Monday, March 01, 2010

Don't You Wonder Sometimes About Sound And Vision?

Probably this is repeating from previous blogs but this is how things seem to be. Last week went fairly well for getting my points across on Phonic. Since the chat show effort during Beer At The Castle I have found that the New Exeter Radio show is a focus for clarifying ideas. So far this year I have not been around on a Friday but the Wheely Saying Something hour has been fairly open to my suggestions. They used some soundclips for Creature Discomfort video as a connection with Animated Exeter. Also they repeated my news that Raphael Saadiq will be at Mama Stones this summer. They were a bit qualified about this, maybe it will be next summer. But in general they like Mama Stones as the wheelchair access is excellent. From the pavement to front of the stage, about 50 feet on one level. Also my interest is that they have recording kit so any mess of video would be salvaged by decent sound. At the Phoenix in theory there is a recording studio in the basement and video editing out the back somewhere but how to get cable from either to a performance space is a conundrum never resolved.
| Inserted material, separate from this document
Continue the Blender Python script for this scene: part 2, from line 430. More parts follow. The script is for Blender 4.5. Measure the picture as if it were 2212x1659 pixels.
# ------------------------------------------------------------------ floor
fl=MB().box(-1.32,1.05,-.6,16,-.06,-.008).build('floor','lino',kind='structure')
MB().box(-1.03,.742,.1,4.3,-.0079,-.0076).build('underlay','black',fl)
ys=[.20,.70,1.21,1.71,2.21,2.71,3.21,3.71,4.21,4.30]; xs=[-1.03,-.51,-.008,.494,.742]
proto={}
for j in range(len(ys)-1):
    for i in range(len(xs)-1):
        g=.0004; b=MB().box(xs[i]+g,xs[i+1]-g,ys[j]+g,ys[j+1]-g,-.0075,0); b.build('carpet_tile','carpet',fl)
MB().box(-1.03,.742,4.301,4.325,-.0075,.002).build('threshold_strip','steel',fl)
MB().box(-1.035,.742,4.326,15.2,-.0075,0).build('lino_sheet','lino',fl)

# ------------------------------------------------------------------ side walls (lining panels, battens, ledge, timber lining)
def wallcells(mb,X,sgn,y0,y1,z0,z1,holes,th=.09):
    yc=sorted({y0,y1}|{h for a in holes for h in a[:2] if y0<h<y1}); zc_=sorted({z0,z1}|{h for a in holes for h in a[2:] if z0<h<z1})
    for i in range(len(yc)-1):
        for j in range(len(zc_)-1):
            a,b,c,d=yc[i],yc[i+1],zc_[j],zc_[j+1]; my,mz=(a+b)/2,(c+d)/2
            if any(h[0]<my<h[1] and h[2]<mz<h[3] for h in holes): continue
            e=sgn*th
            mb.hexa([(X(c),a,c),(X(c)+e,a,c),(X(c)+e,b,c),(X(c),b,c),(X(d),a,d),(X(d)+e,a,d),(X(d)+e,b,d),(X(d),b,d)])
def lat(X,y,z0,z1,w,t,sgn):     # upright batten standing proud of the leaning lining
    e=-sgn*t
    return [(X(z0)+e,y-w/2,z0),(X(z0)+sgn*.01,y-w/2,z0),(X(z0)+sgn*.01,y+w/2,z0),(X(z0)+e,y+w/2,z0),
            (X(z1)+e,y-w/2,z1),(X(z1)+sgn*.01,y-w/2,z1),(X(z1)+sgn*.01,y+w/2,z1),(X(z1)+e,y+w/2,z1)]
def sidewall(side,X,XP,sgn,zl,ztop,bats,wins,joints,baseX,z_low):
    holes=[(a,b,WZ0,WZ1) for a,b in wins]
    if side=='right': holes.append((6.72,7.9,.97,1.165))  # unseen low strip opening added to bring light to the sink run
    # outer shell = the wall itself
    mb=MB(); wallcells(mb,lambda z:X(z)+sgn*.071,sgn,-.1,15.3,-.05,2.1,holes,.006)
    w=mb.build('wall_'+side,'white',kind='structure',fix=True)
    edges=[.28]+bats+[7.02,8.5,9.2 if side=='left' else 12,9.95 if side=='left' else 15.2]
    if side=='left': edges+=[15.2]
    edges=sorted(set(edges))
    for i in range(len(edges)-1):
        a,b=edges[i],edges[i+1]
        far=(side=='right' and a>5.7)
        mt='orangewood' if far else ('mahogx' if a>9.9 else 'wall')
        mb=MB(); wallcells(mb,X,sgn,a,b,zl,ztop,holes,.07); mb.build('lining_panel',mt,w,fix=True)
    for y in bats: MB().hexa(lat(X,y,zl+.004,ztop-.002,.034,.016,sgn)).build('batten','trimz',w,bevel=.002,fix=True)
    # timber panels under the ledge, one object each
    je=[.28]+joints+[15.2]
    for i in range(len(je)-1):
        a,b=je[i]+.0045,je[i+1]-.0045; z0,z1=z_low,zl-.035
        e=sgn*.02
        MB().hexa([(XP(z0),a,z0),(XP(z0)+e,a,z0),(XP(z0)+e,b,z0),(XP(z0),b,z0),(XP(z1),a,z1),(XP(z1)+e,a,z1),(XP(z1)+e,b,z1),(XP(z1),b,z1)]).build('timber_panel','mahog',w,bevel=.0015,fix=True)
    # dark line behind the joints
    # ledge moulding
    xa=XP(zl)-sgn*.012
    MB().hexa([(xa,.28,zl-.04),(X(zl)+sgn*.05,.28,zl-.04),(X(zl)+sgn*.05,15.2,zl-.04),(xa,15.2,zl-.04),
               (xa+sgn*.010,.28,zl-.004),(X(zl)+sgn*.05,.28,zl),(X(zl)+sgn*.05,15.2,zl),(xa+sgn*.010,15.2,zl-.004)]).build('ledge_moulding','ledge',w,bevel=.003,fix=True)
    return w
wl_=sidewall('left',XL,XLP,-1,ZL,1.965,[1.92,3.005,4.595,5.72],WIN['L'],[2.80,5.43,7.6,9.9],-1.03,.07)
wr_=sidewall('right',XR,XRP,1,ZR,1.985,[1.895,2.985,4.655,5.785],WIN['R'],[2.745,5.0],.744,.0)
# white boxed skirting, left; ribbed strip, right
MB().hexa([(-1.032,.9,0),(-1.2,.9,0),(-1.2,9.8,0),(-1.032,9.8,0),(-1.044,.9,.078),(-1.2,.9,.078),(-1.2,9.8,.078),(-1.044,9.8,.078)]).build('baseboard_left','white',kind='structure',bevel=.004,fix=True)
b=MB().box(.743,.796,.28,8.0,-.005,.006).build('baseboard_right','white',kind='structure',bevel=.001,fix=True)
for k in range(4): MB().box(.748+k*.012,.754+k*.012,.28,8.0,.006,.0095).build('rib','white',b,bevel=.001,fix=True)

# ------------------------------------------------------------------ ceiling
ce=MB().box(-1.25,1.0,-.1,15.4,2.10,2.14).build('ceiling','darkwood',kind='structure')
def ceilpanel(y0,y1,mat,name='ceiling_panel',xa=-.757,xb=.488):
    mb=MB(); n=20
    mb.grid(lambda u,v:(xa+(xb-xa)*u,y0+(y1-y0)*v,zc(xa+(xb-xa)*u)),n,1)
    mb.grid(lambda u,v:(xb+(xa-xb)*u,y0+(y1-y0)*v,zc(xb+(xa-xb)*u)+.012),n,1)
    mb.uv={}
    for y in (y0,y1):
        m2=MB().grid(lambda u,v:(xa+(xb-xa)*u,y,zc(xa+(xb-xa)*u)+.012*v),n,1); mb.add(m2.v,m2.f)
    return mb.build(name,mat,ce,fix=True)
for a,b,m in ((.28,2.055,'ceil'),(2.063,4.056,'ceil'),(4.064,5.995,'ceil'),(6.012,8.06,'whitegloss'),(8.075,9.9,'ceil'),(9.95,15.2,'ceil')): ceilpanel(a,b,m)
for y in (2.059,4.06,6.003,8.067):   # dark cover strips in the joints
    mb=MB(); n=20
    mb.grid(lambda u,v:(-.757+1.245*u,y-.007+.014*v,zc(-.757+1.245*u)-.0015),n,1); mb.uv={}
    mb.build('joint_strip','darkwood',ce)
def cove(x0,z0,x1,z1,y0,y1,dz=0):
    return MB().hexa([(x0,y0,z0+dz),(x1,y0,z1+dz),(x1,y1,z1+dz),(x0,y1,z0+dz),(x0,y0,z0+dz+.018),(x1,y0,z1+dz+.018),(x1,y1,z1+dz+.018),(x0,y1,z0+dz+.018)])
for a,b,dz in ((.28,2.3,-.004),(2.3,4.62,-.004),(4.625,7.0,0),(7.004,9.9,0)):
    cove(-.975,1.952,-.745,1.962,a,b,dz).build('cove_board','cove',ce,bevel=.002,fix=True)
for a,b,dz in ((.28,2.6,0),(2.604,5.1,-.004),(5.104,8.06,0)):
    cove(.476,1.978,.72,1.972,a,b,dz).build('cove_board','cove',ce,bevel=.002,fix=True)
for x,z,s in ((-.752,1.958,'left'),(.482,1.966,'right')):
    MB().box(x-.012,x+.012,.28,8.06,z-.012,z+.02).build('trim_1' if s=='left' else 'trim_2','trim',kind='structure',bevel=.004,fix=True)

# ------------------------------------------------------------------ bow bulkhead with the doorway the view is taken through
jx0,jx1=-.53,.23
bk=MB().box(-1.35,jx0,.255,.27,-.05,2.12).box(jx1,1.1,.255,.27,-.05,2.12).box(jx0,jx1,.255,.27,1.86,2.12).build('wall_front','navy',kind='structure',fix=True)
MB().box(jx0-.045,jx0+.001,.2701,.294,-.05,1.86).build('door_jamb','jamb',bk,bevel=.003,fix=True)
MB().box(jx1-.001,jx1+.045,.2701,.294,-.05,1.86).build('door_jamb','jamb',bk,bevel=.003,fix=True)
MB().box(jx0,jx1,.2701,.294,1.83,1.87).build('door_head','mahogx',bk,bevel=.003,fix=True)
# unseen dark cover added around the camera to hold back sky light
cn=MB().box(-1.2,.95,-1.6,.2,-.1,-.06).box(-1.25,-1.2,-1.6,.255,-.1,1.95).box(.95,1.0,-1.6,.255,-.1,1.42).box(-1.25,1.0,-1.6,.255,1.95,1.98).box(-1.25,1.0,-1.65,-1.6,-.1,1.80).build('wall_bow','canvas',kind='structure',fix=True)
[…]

Maybe we could forget about cable if mobile devices get better. However as far as I can tell there is not a lot about video at the Analog2Digital event at the Phoenix next Saturday. This blog is mostly about animation but it turned out that the Broadsided event at Exeter Castle depended on VJ software for both the sound and the vision. Resolume offers a trial version that has some sort of watermark or inteference but is enough to try out.

So my question is, will VJ software be part of Analog2Digital and if not, why not? there must be digital ways to generate visuals that relate to music.

Still interested in the demoscene and visual music. One problem is how to explain this on radio. Last week they would have played a track from Talking Book by Stevie Wonder - You've Got It Bad Girl. Follow this with a chip tune, then what?